The ski area announced Wednesday that work has begun to develop the access road to one of the gondola’s stations on Douglas Island. That means that the mountain will be closed off to the public beyond the main lodges for the foreseeable future.
The road construction comes more than three years after the city bought the used gondola from Austria.
And now, the ski area’s future is riding on it.
In the coming years, the ski area is slated to run into a multimillion-dollar deficit. That is intentional – it’s part of a plan to repair some broken and aging infrastructure while boosting pay to employees and preparing to operate year-round. The plan to dig out of the deficit relies heavily on revenue from the gondola.
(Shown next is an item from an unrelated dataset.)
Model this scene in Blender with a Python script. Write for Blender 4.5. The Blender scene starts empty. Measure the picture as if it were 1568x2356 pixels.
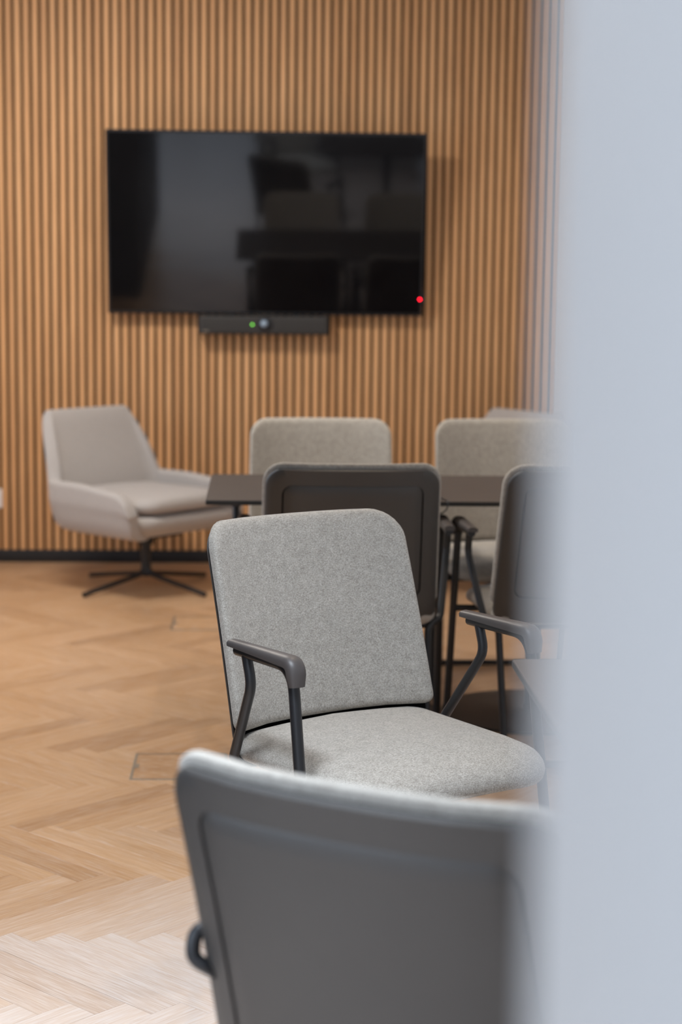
import bpy, bmesh, math, random
from mathutils import Vector, Matrix
random.seed(7)
PI = math.pi
C = bpy.context.scene.collection
SC = bpy.context.scene

# ------------------------------------------------------------------ camera
cam_d = bpy.data.cameras.new('camera'); cam = bpy.data.objects.new('camera', cam_d); C.objects.link(cam)
SC.camera = cam
cam.location = (0, 0, 1.39)
cam.rotation_euler = (Matrix.Rotation(math.radians(-2.5), 3, 'Z') @ Matrix.Rotation(math.radians(90 - 7.67), 3, 'X')
                      @ Matrix.Rotation(math.radians(0.65), 3, 'Z')).to_euler()
cam_d.sensor_fit = 'AUTO'; cam_d.sensor_width = 36.0
cam_d.lens = 4200 / 2356 * 36.0
cam_d.clip_start = 0.05; cam_d.clip_end = 100
cam_d.dof.use_dof = True
cam_d.dof.focus_distance = 3.62
cam_d.dof.aperture_fstop = cam_d.lens / 20.5

# ------------------------------------------------------------------ world: overcast sky outside the windows
W = bpy.data.worlds.new('sky'); SC.world = W; W.use_nodes = True
bg = W.node_tree.nodes['Background']
bg.inputs[0].default_value = (0.71, 0.83, 1.0, 1); bg.inputs[1].default_value = 4.7

SC.view_settings.view_transform = 'Standard'; SC.view_settings.look = 'None'
SC.view_settings.gamma = 1.0; SC.view_settings.use_curve_mapping = False
SC.view_settings.exposure = -0.08

def portal(name, loc, rot, sx, sy):
    l = bpy.data.lights.new(name, 'AREA'); l.shape = 'RECTANGLE'; l.size = sx; l.size_y = sy
    l.cycles.is_portal = True
    o = bpy.data.objects.new(name, l); C.objects.link(o); o.location = loc; o.rotation_euler = rot
# room dimensions
XL, XR, YB, YF, ZC = -2.3, 1.371, 8.498, -4.2, 3.0     # left wall, right wall, slat wall, wall behind the camera, ceiling
# window openings: (wall, lo, hi, sill, head)
WIN_L = [(-1.3, 1.80, 0.3, 2.75), (5.3, 6.6, 0.5, 2.75)]
WIN_F = [(-1.9, 0.1, 0.5, 2.75)]
for a, b, z0, z1 in WIN_L:
    portal('window_portal', (XL - .12, (a + b) / 2, (z0 + z1) / 2), (0, -PI / 2, 0), z1 - z0, b - a)
for a, b, z0, z1 in WIN_F:
    portal('window_portal', ((a + b) / 2, YF - .12, (z0 + z1) / 2), (PI / 2, 0, 0), b - a, z1 - z0)

# ------------------------------------------------------------------ material helpers
def new_mat(name):
    m = bpy.data.materials.new(name); m.use_nodes = True
    nt = m.node_tree; b = nt.nodes['Principled BSDF']
    return m, nt, b
def N(nt, t, **kw):
    n = nt.nodes.new(t)
    for k, v in kw.items(): setattr(n, k, v)
    return n
def noise(nt, vec, scale, detail=4, rough=.5):
    n = N(nt, 'ShaderNodeTexNoise'); n.inputs['Scale'].default_value = scale
    n.inputs['Detail'].default_value = detail; n.inputs['Roughness'].default_value = rough
    if vec: nt.links.new(vec, n.inputs['Vector'])
    return n.outputs['Fac']
def mapping(nt, vec, scale=(1, 1, 1), loc=None):
    n = N(nt, 'ShaderNodeMapping'); n.inputs['Scale'].default_value = scale
    nt.links.new(vec, n.inputs['Vector'])
    if loc is not None: nt.links.new(loc, n.inputs['Location'])
    return n.outputs['Vector']
def ramp(nt, fac, stops):
    r = N(nt, 'ShaderNodeValToRGB'); e = r.color_ramp.elements
    while len(e) < len(stops): e.new(.5)
    for i, (p, c) in enumerate(stops):
        e[i].position = p; e[i].color = (*c, 1)
    nt.links.new(fac, r.inputs[0]); return r.outputs['Color']
def mix(nt, fac, a, b, mode='MIX'):
    n = N(nt, 'ShaderNodeMix', data_type='RGBA', blend_type=mode)
    for sock, v in ((n.inputs[0], fac), (n.inputs[6], a), (n.inputs[7], b)):
        if hasattr(v, 'default_value') or hasattr(v, 'is_linked'): nt.links.new(v, sock)
        elif isinstance(v, tuple): sock.default_value = (*v, 1)
        else: sock.default_value = v
    return n.outputs[2]
def bump(nt, b, h, strength, dist=.002):
    n = N(nt, 'ShaderNodeBump'); n.inputs['Strength'].default_value = strength; n.inputs['Distance'].default_value = dist
    nt.links.new(h, n.inputs['Height']); nt.links.new(n.outputs[0], b.inputs['Normal'])
def plain(name, col, rough=.5, metal=0.0, spec=.5, var=.06, bscale=350, bst=.08):
    m, nt, b = new_mat(name)
    tc = N(nt, 'ShaderNodeTexCoord').outputs['Object']
    f = noise(nt, tc, 6, 3)
    c = ramp(nt, f, [(.3, tuple(x * (1 - var) for x in col)), (.7, tuple(x * (1 + var) for x in col))])
    nt.links.new(c, b.inputs['Base Color'])
    b.inputs['Roughness'].default_value = rough; b.inputs['Metallic'].default_value = metal
    b.inputs['Specular IOR Level'].default_value = spec
    bump(nt, b, noise(nt, tc, bscale, 2), bst, .0008)
    return m
def fabric(name, c0, c1, c2, scale=1.0, sheen=.25):
    m, nt, b = new_mat(name)
    tc = N(nt, 'ShaderNodeTexCoord').outputs['Object']
    v1 = mapping(nt, tc, (700 * scale, 700 * scale, 230 * scale))
    v2 = mapping(nt, tc, (230 * scale, 300 * scale, 620 * scale))
    a = noise(nt, v1, 1, 2, .6); d = noise(nt, v2, 1, 2, .6); big = noise(nt, tc, 60, 2)
    mx = N(nt, 'ShaderNodeMath', operation='ADD'); nt.links.new(a, mx.inputs[0]); nt.links.new(d, mx.inputs[1])
    m2 = N(nt, 'ShaderNodeMath', operation='MULTIPLY_ADD'); nt.links.new(big, m2.inputs[0]); m2.inputs[1].default_value = .3
    nt.links.new(mx.outputs[0], m2.inputs[2])
    m3 = N(nt, 'ShaderNodeMath', operation='MULTIPLY'); nt.links.new(m2.outputs[0], m3.inputs[0]); m3.inputs[1].default_value = .4347
    c = ramp(nt, m3.outputs[0], [(.36, c0), (.5, c1), (.64, c2)])
    nt.links.new(c, b.inputs['Base Color'])
    b.inputs['Roughness'].default_value = .92; b.inputs['Specular IOR Level'].default_value = .2
    b.inputs['Sheen Weight'].default_value = sheen; b.inputs['Sheen Roughness'].default_value = .5
    bump(nt, b, m3.outputs[0], .5, .0012)
    return m
def wood(name, dark, mid, light, island=False, rough=.42, coat=0.0, coordinate='UV', gs=1.0, whitening=0.0, randamt=1.0, zone=None):
    m, nt, b = new_mat(name)
    tcn = N(nt, 'ShaderNodeTexCoord'); uv = tcn.outputs[coordinate]
    if island: rnd = N(nt, 'ShaderNodeNewGeometry').outputs['Random Per Island']
    else: rnd = N(nt, 'ShaderNodeObjectInfo').outputs['Random']
    off = N(nt, 'ShaderNodeCombineXYZ')
    for i, k in enumerate((37.0, 91.0, 53.0)):
        q = N(nt, 'ShaderNodeMath', operation='MULTIPLY'); nt.links.new(rnd, q.inputs[0]); q.inputs[1].default_value = k
        nt.links.new(q.outputs[0], off.inputs[i])
    if coordinate == 'UV': sc1, sc2 = (3 * gs, 60 * gs, 1), (14 * gs, 420 * gs, 1)
    else: sc1, sc2 = (60 * gs, 60 * gs, 2 * gs), (300 * gs, 300 * gs, 6 * gs)
    v1 = mapping(nt, uv, sc1, off.outputs[0]); v2 = mapping(nt, uv, sc2, off.outputs[0])
    g1 = noise(nt, v1, 1, 4, .55); g2 = noise(nt, v2, 1, 3, .6)
    base = ramp(nt, g1, [(.28, dark), (.5, mid), (.72, light)])
    fine = ramp(nt, g2, [(.35, (.93, .925, .91)), (.6, (1.02, 1.02, 1.02))])
    c = mix(nt, 1.0, base, fine, 'MULTIPLY')
    tone = ramp(nt, rnd, [(0, (1 - .22 * randamt, 1 - .27 * randamt, 1 - .32 * randamt)), (.35, (1, .98, .95)), (.7, (1.03, 1.04, 1.05)), (1, (1 + .10 * randamt, 1 + .11 * randamt, 1 + .14 * randamt))])
    c = mix(nt, 1.0, c, tone, 'MULTIPLY')
    if whitening:   # white limed pores in the open grain
        l = ramp(nt, g2, [(.50, (0, 0, 0)), (.66, (1, 1, 1))])
        sep = N(nt, 'ShaderNodeMath', operation='MULTIPLY'); nt.links.new(l, sep.inputs[0]); sep.inputs[1].default_value = whitening
        c = mix(nt, sep.outputs[0], c, (.74, .70, .66))
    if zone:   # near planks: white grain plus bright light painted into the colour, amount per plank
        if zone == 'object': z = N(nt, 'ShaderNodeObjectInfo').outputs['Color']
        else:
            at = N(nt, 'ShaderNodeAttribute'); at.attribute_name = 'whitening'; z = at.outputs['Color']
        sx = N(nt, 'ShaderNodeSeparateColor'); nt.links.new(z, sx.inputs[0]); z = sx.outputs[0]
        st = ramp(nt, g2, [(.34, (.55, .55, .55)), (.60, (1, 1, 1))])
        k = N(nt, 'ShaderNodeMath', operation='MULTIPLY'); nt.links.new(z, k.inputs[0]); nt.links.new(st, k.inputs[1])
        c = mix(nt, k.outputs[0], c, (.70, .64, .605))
    nt.links.new(c, b.inputs['Base Color'])
    b.inputs['Roughness'].default_value = rough
    b.inputs['Coat Weight'].default_value = coat; b.inputs['Coat Roughness'].default_value = .25
    bump(nt, b, g2, .25, .0006)
    return m
def glow(name, col, s):
    m, nt, b = new_mat(name)
    b.inputs['Base Color'].default_value = (*col, 1); b.inputs['Emission Color'].default_value = (*col, 1)
    b.inputs['Emission Strength'].default_value = s
    return m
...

Eaglecrest General Manager Craig Cimmons said the road construction marks a major step for the ski area.
“It’s really exciting,” he said. “Like I’ve been saying all along, the summer revenue is going to change the course of Eaglecrest forever, and having these crews here working on this really solidifies that this is happening. It’s really going to be a big deal.”
Cimmons said the goal is to have the gondola up and running by the summer of 2028. This January, the ski area will celebrate 50 years of operation.
A local Alaska Native corporation, Goldbelt Incorporated, invested $10 million in the gondola in 2022 in exchange for a revenue-sharing agreement. Goldbelt announced last fall that it plans to develop a cruise ship port a few miles north of Eaglecrest on Douglas.
Cimmons said the ski area will provide updates regularly about the status of the closure.